- **THE PROBLEM**
Repeat exactly the lines of the listing from the line containing "G=np.clip(np.maximum(G,ap),0,1)" through its last line, and nothing beyond them.

## BEGIN PROVIDED DATA

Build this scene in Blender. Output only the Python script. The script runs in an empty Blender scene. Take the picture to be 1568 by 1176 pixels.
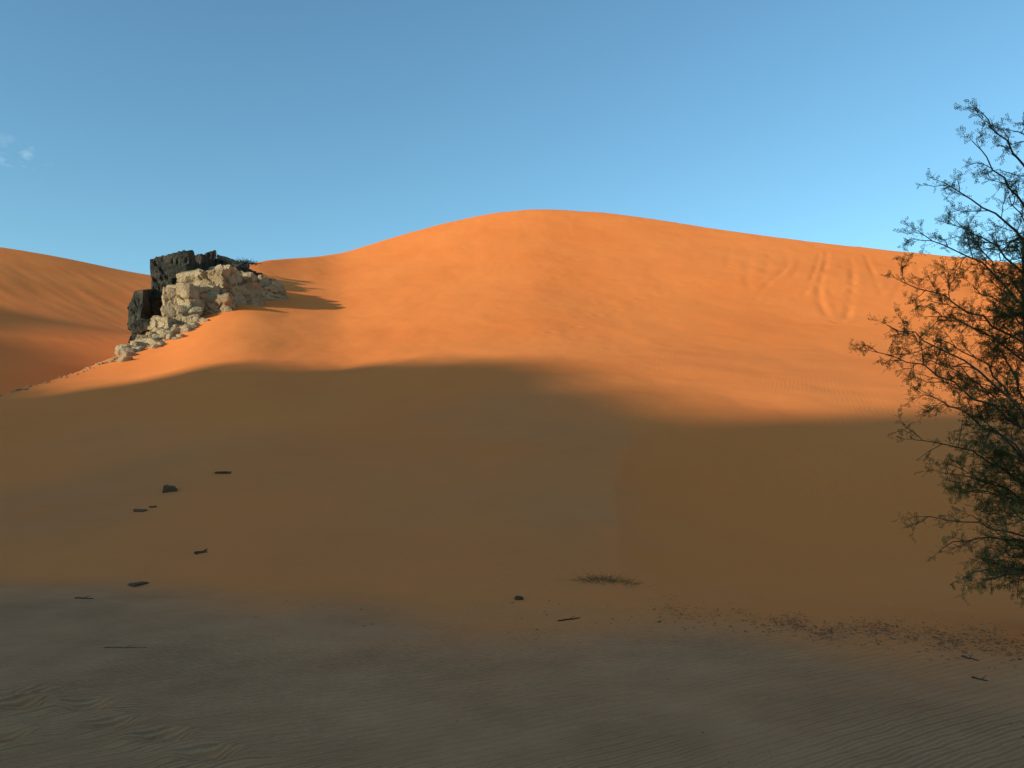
import bpy, math, numpy as np, random
from mathutils import Vector
rng=np.random.RandomState(7); random.seed(7)
scene=bpy.context.scene
# ------------------------------------------------------------------ camera
EYE=1.6; F=1231.0; PIT=math.radians(5.2)
cam=bpy.data.cameras.new("camera"); cam.sensor_width=36; cam.lens=36*F/1568; cam.clip_end=20000; cam.clip_start=0.05
co=bpy.data.objects.new("camera",cam); scene.collection.objects.link(co)
co.location=(0,0,EYE); co.rotation_euler=(math.pi/2+PIT,0,0); scene.camera=co
def bearing(px,py):
    """survey bearing (azimuth, rise per metre) of a sighted point"""
    u=(px-784)/F; v=(588-py)/F
    h=math.cos(PIT)-v*math.sin(PIT); z=math.sin(PIT)+v*math.cos(PIT)
    return math.atan2(u,h), z/math.hypot(u,h)
# ------------------------------------------------------------------ noise
def _h(ix,iy,iz,seed):
    n=(ix*73856093)^(iy*19349663)^(iz*83492791)^(seed*2654435)
    n=n&0x7fffffff; n=((n>>13)^n); n=(n*(n*n*15731+789221)+1376312589)&0x7fffffff
    return n/1073741824.0-1.0
def vnoise(x,y,z=None,seed=0):
    x=np.asarray(x,float); y=np.asarray(y,float)
    if z is None: z=np.zeros_like(x)
    x0=np.floor(x).astype(np.int64);y0=np.floor(y).astype(np.int64);z0=np.floor(z).astype(np.int64)
    fx=x-x0;fy=y-y0;fz=z-z0
    sm=lambda f:f*f*f*(f*(f*6-15)+10)
    u,v,w=sm(fx),sm(fy),sm(fz)
    def L(dz):
        a=_h(x0,y0,z0+dz,seed);b=_h(x0+1,y0,z0+dz,seed);c=_h(x0,y0+1,z0+dz,seed);d=_h(x0+1,y0+1,z0+dz,seed)
        return (a*(1-u)+b*u)*(1-v)+(c*(1-u)+d*u)*v
    if np.all(z==0): return L(0)
    return L(0)*(1-w)+L(1)*w
def fbm(x,y,z=None,o=4,seed=0,g=.5):
    s=0;a=1;f=1
    for i in range(o):
        s=s+a*vnoise(x*f+i*17.3,y*f+i*5.1,None if z is None else z*f,seed+i); a*=g; f*=2.03
    return s
# ------------------------------------------------------------------ terrain functions
crest=[(-700,720,40),(-420,712,44),(-200,668,49),(0,606,54),(60,591,57),(130,569,60),(200,539,66),(260,500,74),(320,445,85),(385,403,97),(440,400,104),
(520,394,112),(600,368,117),(680,345,120),(760,329,122),(820,323,122),(900,326,121),(960,331,119),(1100,352,114),(1250,372,109),
(1400,388,105),(1568,405,100),(1800,430,96)]
cf=[];cr=[];cz=[]
for px,py,r in crest:
    a,s=bearing(px,py); cf.append(a);cr.append(r);cz.append(EYE+r*s)
cf=[-math.pi,-2.0,-1.2]+cf+[1.1,1.6,2.2,math.pi]; cr=[60,50,40]+cr+[90,85,80,60]; cz=[0,0,0.5]+cz+[16,8,0,0]
kk=np.interp(cf,[bearing(p,500)[0] for p in (0,300,520,800,960,1100)],[1.0,1.5,5,6,2.5,1.0])
foot=[(-200,890),(0,892),(200,904),(400,925),(700,955),(900,960),(1000,955),(1200,975),(1400,995),(1568,1012),(1800,1040)]
ff=[];fr=[]
for px,py in foot:
    a,s=bearing(px,py); ff.append(a); fr.append(-EYE/s)
ff=[-math.pi,-1.4]+ff+[1.4,math.pi]; fr=[14,13]+fr+[7.5,10]
GA=np.linspace(-math.pi,math.pi,6283)
def presm(xp,fp,sig):
    f=np.interp(GA,xp,fp); n=int(3*sig/.001); k=np.exp(-.5*(np.arange(-n,n+1)*.001/sig)**2);k/=k.sum()
    return np.convolve(np.pad(f,n,mode='edge'),k,'valid')
TAB={}
def smooth_interp(x,xp,fp,sig=.016):
    key=(id(xp),id(fp),sig)
    if key not in TAB: TAB[key]=presm(xp,fp,sig)
    return np.interp(x,GA,TAB[key])
kk=list(kk)
def polar(x,y): return np.arctan2(x,y),np.hypot(x,y)
def smin(a,b,k):
    h=np.clip(.5+.5*(b-a)/k,0,1); return b*(1-h)+a*h-k*h*(1-h)
def smax(a,b,k): return -smin(-a,-b,k)
A955=bearing(955,780)[0]
def spur(a,r):
    # lateral distance from the curving edge of the slip face
    c=A955-.010*np.cos((r-14)/5.0)+.004*np.sin(r/1.7)
    return (a-c)*r
def H(x,y):
    x=np.asarray(x,float);y=np.asarray(y,float)
    a,r=polar(x,y)
    rc=smooth_interp(a,cf,cr);zc=smooth_interp(a,cf,cz);k=smooth_interp(a,cf,kk,.03);rf=smooth_interp(a,ff,fr)
    q=np.clip((r-rf)/(rc-rf),0,None)
    zc2=zc+k*.25
    z1=zc2*q**1.6
    back=zc2-.5*(r-rc)
    z=smin(z1,back,k)
    w=np.clip(q,0,1)*np.clip(1-q,0,1)*4
    n1=fbm(x/30,y/30,o=2,seed=3)
    n2=fbm(x/8.0+3,y/13.0,o=3,seed=9)
    z=z+w*(n1*np.interp(a,[-.35,0],[.15,.45])+n2*.06)*np.clip(zc/20,.15,1)
    z=smax(z,-.0+np.clip((r-rc)/40,0,1)*3.2*(q>1),.3*(q>1)+.001)
    z=z+np.where(q<1,.035,.2)*fbm(x/2.6,y/3.4,o=3,seed=21)*np.clip(r/10,.25,1)
    d=spur(a,r)
    win=np.exp(-((r-17)/8.0)**2)
    z=z-np.where(d>0,.95*(1-np.exp(-np.clip(d,0,50)/1.5)),-.16*(1-np.exp(np.clip(d,-50,0)/2.5)))*win*np.clip((r-rf)/4,0,1)
    return z
def far_tab():
    pts=[(-300,340,185),(0,378,190),(100,396,192),(200,418,195),(240,424,196),(330,440,200),(420,470,200)]
    A=[];R=[];Z=[]
    for px,py,r in pts:
        a,s=bearing(px,py);A.append(a);R.append(r);Z.append(EYE+r*s)
    return [-2.0,-1.4]+A+[-.1],[150,170]+R+[200],[10,45]+Z+[10]
fA,fR,fZ=far_tab()
def HF(x,y):
    a,r=polar(x,y)
    rc=smooth_interp(a,fA,fR);zc=smooth_interp(a,fA,fZ)
    q=np.clip((r-68)/(rc-68),0,None)
    z1=3.2+(zc-3)*q**1.15
    z=smin(z1,zc-.5*(r-rc)+.3,1.2)
    z=z+(fbm(x/34,y/44,o=2,seed=33)*.9+.05*fbm((x*.6+y*.8)/2.2,(y*.6-x*.8)/14,o=3,seed=37))*np.clip(q,0,1)*np.clip(1.1-q,0,1)*3
    return np.where(q<=0,1.0,z)
def hit(px,py,far=False,rmax=260):
    a,s=bearing(px,py)
    r=np.arange(3,rmax,.04); x=np.sin(a)*r; y=np.cos(a)*r
    z=H(x,y)
    if far: z=np.maximum(z,HF(x,y))
    zz=EYE+s*r; i=np.argmax(z>=zz)
    if not (z>=zz).any(): i=np.argmax(z/r-s-EYE/r)
    return np.array([x[i],y[i],z[i]])
# ------------------------------------------------------------------ grid
def axis(parts):
    out=[]
    for a,b,s in parts: out+=list(np.arange(a,b-1e-6,s))
    return out
geo=[]; v=75.;st=.4
while v<4000: geo.append(v); st*=1.13; v+=st
xs=axis([(-75,-8,.2),(-8,8,.055),(8,75,.2)]); xs=np.array([-g for g in geo[::-1]]+xs[1:]+geo)
yc=axis([(2.5,12,.05),(12,25,.11),(25,60,.17),(60,132,.24)])
gy=[];v=132.;st=.3
while v<4000: gy.append(v); st*=1.14; v+=st
gn=[];v=2.45;st=.06
while v>-4000: gn.append(v); st*=1.11; v-=st
ys=np.array(gn[::-1]+yc+gy)
X,Y=np.meshgrid(xs,ys); Z=H(X.ravel(),Y.ravel()).reshape(X.shape)
def groove(pts,width,depth,levee=.35):
    global Z
    P=[hit(*p) for p in pts]
    P=np.array(P)[:,:2]
    for _ in range(2):
        Q=[P[0]]
        for i in range(len(P)-1): Q+= [P[i]*.75+P[i+1]*.25,P[i]*.25+P[i+1]*.75]
        Q.append(P[-1]);P=np.array(Q)
    m=width*4
    ix=np.where((xs>P[:,0].min()-m)&(xs<P[:,0].max()+m))[0]; iy=np.where((ys>P[:,1].min()-m)&(ys<P[:,1].max()+m))[0]
    sx=slice(ix[0],ix[-1]+1);sy=slice(iy[0],iy[-1]+1)
    xx=X[sy,sx];yy=Y[sy,sx];D=np.full(xx.shape,1e9);TT=np.zeros(xx.shape)
    n_=len(P)-1
    for i in range(n_):
        a=P[i];b=P[i+1];ab=b-a;L=ab.dot(ab)+1e-9
        t=np.clip(((xx-a[0])*ab[0]+(yy-a[1])*ab[1])/L,0,1)
        d=np.hypot(xx-a[0]-t*ab[0],yy-a[1]-t*ab[1]); TT=np.where(d<D,(i+t)/n_,TT); D=np.minimum(D,d)
    n=(1+.9*vnoise(xx*.6,yy*.6,seed=77))*np.clip(TT*6+.3,0,1)*np.clip((1-TT)*5,0,1)
    Z[sy,sx]+=(-depth*np.exp(-(D/width)**2)+depth*levee*np.exp(-((D-1.9*width)/width)**2))*n
groove([(1266,384),(1262,415),(1252,445),(1262,478),(1280,496),(1296,488),(1305,455),(1307,420),(1301,388)],.3,.06)
groove([(1256,388),(1246,420),(1230,455)],.25,.045)
groove([(1210,402),(1198,418),(1172,438)],.28,.03)
groove([(1188,420),(1170,440),(1148,468)],.28,.025)
groove([(1324,390),(1338,420),(1350,455)],.25,.035)
groove([(1392,398),(1384,425),(1360,470)],.28,.045)
groove([(1400,400),(1412,425),(1400,480)],.28,.035)
for i in range(18):
    p=1120+i*26+rng.randint(-16,16); t=350+(p-1030)*.12; o=rng.randint(0,30)
    groove([(p,t+18+o*.3),(p-5+rng.randint(-8,8),t+32+o),(p-12+rng.randint(-14,14),t+45+o+rng.randint(0,30))],.4,.024)
def pit(px,py,ra,dep,lx=1.0):
    c=hit(px,py); 
    m=(np.abs(X-c[0])<ra*5)&(np.abs(Y-c[1])<ra*5)
    D=np.hypot((X[m]-c[0])/lx,(Y[m]-c[1]))
    Z[m]+=-dep*np.exp(-(D/ra)**2)+dep*.45*np.exp(-((D-ra*1.9)/ra*1.3)**2)
for p in [(18,1068),(68,1066),(140,1084),(172,1112),(322,1160),(36,1082),(250,1132),(8,1130)]: pit(p[0],p[1],.075,.055,1.5)
for i in range(9): pit(1120-i*34+rng.randint(-5,5),405+i*13+(i%2)*5,.35,.03)
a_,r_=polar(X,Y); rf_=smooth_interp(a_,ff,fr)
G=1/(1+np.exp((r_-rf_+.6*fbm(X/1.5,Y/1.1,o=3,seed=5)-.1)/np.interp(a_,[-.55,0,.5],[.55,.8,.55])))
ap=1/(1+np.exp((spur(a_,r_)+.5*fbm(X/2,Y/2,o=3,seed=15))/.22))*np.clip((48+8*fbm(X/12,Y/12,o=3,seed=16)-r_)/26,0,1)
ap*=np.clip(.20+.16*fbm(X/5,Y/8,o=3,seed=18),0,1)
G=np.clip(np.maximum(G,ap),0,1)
def grid_mesh(name,X,Y,Z,G,fmask,mat):
    ny,nx=X.shape
    idx=np.arange(nx*ny).reshape(ny,nx)
    q=np.stack([idx[:-1,:-1],idx[:-1,1:],idx[1:,1:],idx[1:,:-1]],-1)[fmask]
    used=np.unique(q); mp=np.full(nx*ny,-1,np.int64); mp[used]=np.arange(len(used)); q=mp[q]
    co=np.stack([X.ravel(),Y.ravel(),Z.ravel()],-1)[used]
    me=bpy.data.meshes.new(name); me.vertices.add(len(co)); me.vertices.foreach_set("co",co.ravel().astype(np.float32))
    me.loops.add(q.size); me.loops.foreach_set("vertex_index",q.ravel().astype(np.int32))
    me.polygons.add(len(q)); me.polygons.foreach_set("loop_start",np.arange(0,q.size,4,dtype=np.int32))
    me.polygons.foreach_set("use_smooth",np.ones(len(q),bool))
    at=me.attributes.new("grey_sand","FLOAT","POINT"); at.data.foreach_set("value",G.ravel()[used].astype(np.float32))
    me.update(calc_edges=True); me.materials.append(mat)
    ob=bpy.data.objects.new(name,me); scene.collection.objects.link(ob); return ob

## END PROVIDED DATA

- **WRITTEN ANSWER**
G=np.clip(np.maximum(G,ap),0,1)
def grid_mesh(name,X,Y,Z,G,fmask,mat):
    ny,nx=X.shape
    idx=np.arange(nx*ny).reshape(ny,nx)
    q=np.stack([idx[:-1,:-1],idx[:-1,1:],idx[1:,1:],idx[1:,:-1]],-1)[fmask]
    used=np.unique(q); mp=np.full(nx*ny,-1,np.int64); mp[used]=np.arange(len(used)); q=mp[q]
    co=np.stack([X.ravel(),Y.ravel(),Z.ravel()],-1)[used]
    me=bpy.data.meshes.new(name); me.vertices.add(len(co)); me.vertices.foreach_set("co",co.ravel().astype(np.float32))
    me.loops.add(q.size); me.loops.foreach_set("vertex_index",q.ravel().astype(np.int32))
    me.polygons.add(len(q)); me.polygons.foreach_set("loop_start",np.arange(0,q.size,4,dtype=np.int32))
    me.polygons.foreach_set("use_smooth",np.ones(len(q),bool))
    at=me.attributes.new("grey_sand","FLOAT","POINT"); at.data.foreach_set("value",G.ravel()[used].astype(np.float32))
    me.update(calc_edges=True); me.materials.append(mat)
    ob=bpy.data.objects.new(name,me); scene.collection.objects.link(ob); return ob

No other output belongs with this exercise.